I then messed with the Photoshop express filters (there’s a suite of free Photoshop applications available in the iPhone app store).

Photoshop express always wants to crop the canvass or create reflections in the first step though, I was going to ditch this as I couldn’t find a way to turn it off, but then I found the freeform shapes. I was happier, this made it look like our image was spread across 5 postcards.

I then used the text icon to apply some text to the image, I edited the size, font and colour and viola! We had our new podcast logo.

Its amazing how simple it is and how striking they came out. I went with black and white so that we can apply a colour to the white part if we feel like it later.

We have loads more images from the session, I probably spent 45 minutes messing with more pictures and filters so I now have a bunch to use later.

If you fellow podcasters are looking for a simple logo creation technique, this has to be one of the easiest and quickest free methods .

example image

Finally, if you need precise cropped images for your uploads. I use a windows program called Irfanview. I’ve used it for years and its one of the best bits of software I’ve ever used for bulk image handling. its pretty straight forward, use the mouse to drag the crop you want directly onto the image, notice the pixel count in the applications header bar. when you have your dimensions, you can move each bar independently afterwards if you didn’t choose the right starting point, cut the image ctrl + X and paste into a new window (ctrl + N then ctrl + V). Save this and you’re laughing.

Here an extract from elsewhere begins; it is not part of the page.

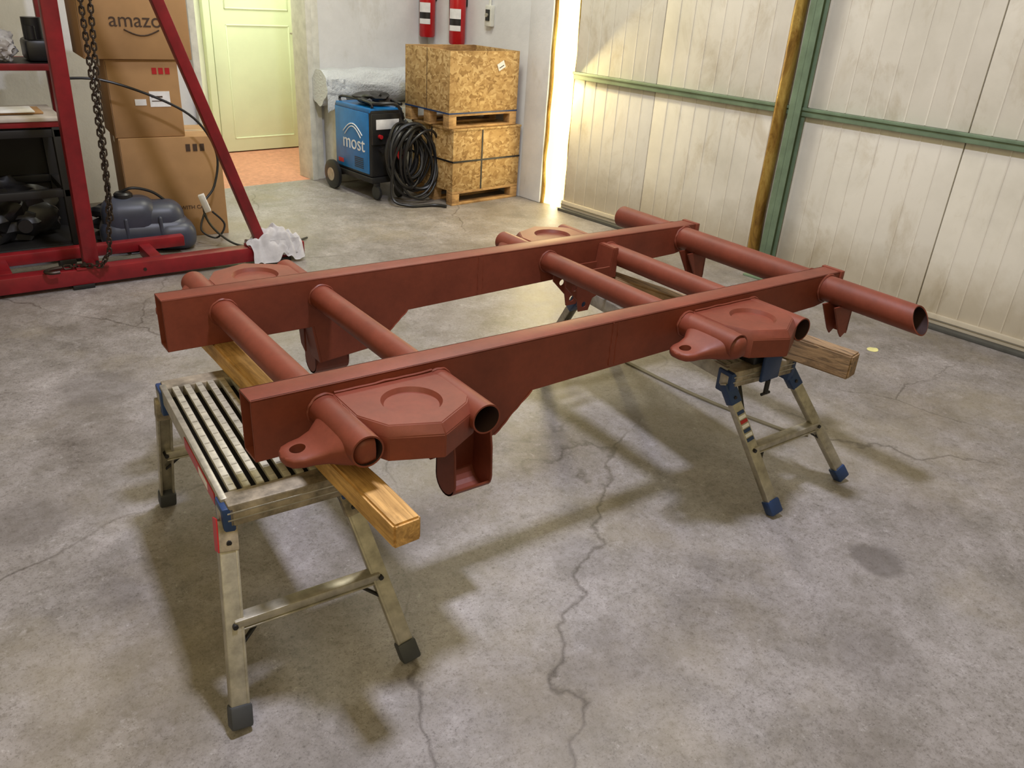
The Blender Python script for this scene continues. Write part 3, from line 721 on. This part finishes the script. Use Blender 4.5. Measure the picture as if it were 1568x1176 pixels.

This application will reduce colour count or resolution. It can batch convert entire folders and subfolders of content. flip, rotate, mirror. It can even be setup to screenshot your work into a folder so you can play with the images later. All really quickly and using many shortcut keys. If you write technical documents, as I used to do, it’s great to be able to manipulate pictures very quickly before chucking them into Word.